Postby JonathanH13 » Wed Apr 13, 2011 9:12 am

Hi, Congratulations guys. I have been following this thread (in the background, like many of us) and two thoughts strike me in particular:

1) The philosophy of perseverance vs intelligence. The secret to the high performance of Asian students is hard work and perseverance. Underlying this philosophy is the idea that you can do anything you want, achieve anything you want, through hard work. It is an underlying belief in perseverance as being the key to achievement and success - and this philosophy gives a person the courage, morale and strength needed to accomplish things in life.

Standing in direct contrast to this belief is the Western philosophy: the idea of "intelligence" or IQ. This is the concept that “some have it and some don't” - that you can only accomplish as much as your intelligence allows.

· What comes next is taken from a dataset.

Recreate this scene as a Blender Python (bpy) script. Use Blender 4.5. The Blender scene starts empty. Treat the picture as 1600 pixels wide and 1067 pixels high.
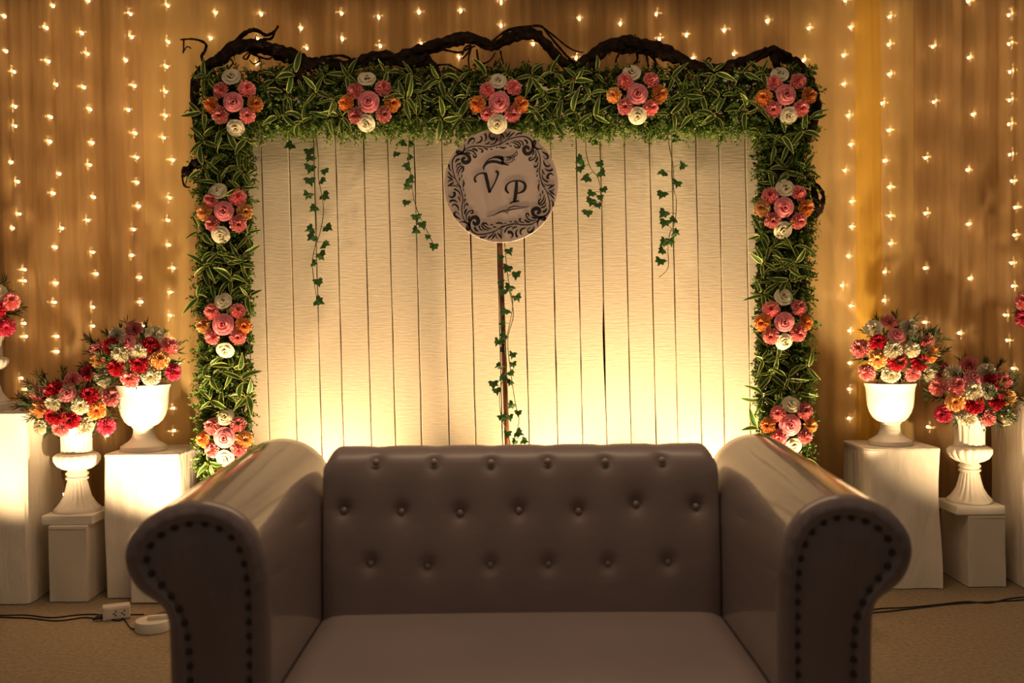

Thus while the emphasis among Asians is that a person can do anything he or she wants, the emphasis among Americans and Europeans is on the limitation imposed upon you by your intelligence.

As you have discovered with this project - perseverance is important - because without it, success is hard to come by. Finishing everything that you are assigned or that you want to do should be a core value. So far as future employment is concerned, intelligence is an asset, but without perseverance it doesn’t count for much.

2) Sometimes an hour or two spent searching and reading what other people have done can save days, weeks or even months of finding out for yourself the hard way - the larger community that we are part of represents hundreds of thousands of 'man hours' of experience in the various disciplines required to make this work well. So when you hit a problem, the first thing to do is 'read and discuss' - the fusor path is fairly well trodden to this point, although the literature may be a bit scattered, which is why I think one of the best aspects of your achievement is that it is documented! Well done!

Hell, that is such good advice I might even take it myself one day! ;)

I look forward to your future progress.